A l’inverse, on observe une stigmatisation des « fêtards », des fêtes clandestines, des regroupements festifs dans les villes, dans les quartiers populaires, dans le milieu rural aussi quelques fois. Et il ne s’agit pas, la plupart du temps, des classes les plus favorisées de notre société.

Lina : Comment faire renaître le goût des autres, de l’échange, du partage, lorsque nous sommes envahis d’informations oppressantes, de décisions de restriction au point de nous renfermer sur nous-même ?

Emmanuelle Lalllement : Je ne sais pas si le goût des autres et du partage a disparu. L’époque a ceci de caractéristique qu’elle provoque à la fois des replis sur soi et, en même temps, des formes de solidarité exemplaires. On l’a vu durant le premier confinement, on le vit aussi maintenant.

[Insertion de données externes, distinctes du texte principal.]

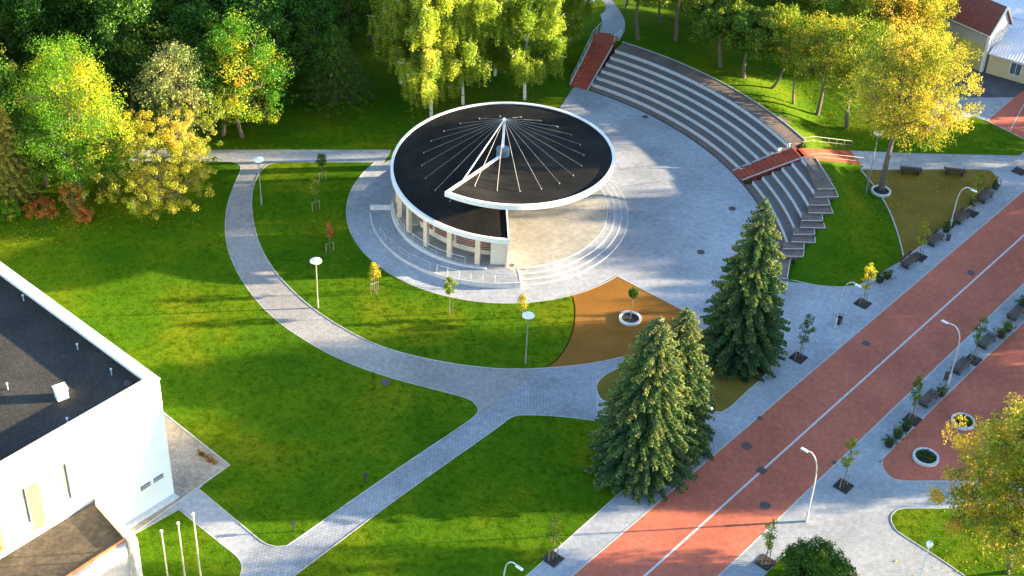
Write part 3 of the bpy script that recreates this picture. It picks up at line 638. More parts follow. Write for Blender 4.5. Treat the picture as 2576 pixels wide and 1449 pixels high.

Notre vie « en contention », faite d’interdits, de restrictions, de peurs et d’informations à la fois oppressantes et contradictoires nous fait être nostalgique d’un monde d’avant qui n’était pourtant déjà pas un âge d’or ! Nous vivons peut-être actuellement sous un régime qui est celui du report, du différé, avec toute une gamme qui va du « je fais comme si », à « je fais quand même »« je fais malgré tout »… Donc faire renaître ou bien retrouver ? Faire renaître ou bien renouer ? Toute la gamme des « re » va être sans doute éprouvée, discutée, et nous allons sans doute en faire un usage social, symbolique, politique… La question est celle de la réanimation de nos vies sociales, plutôt que celle de la renaissance proprement dite, si vous me permettez une métaphore sans doute délicate.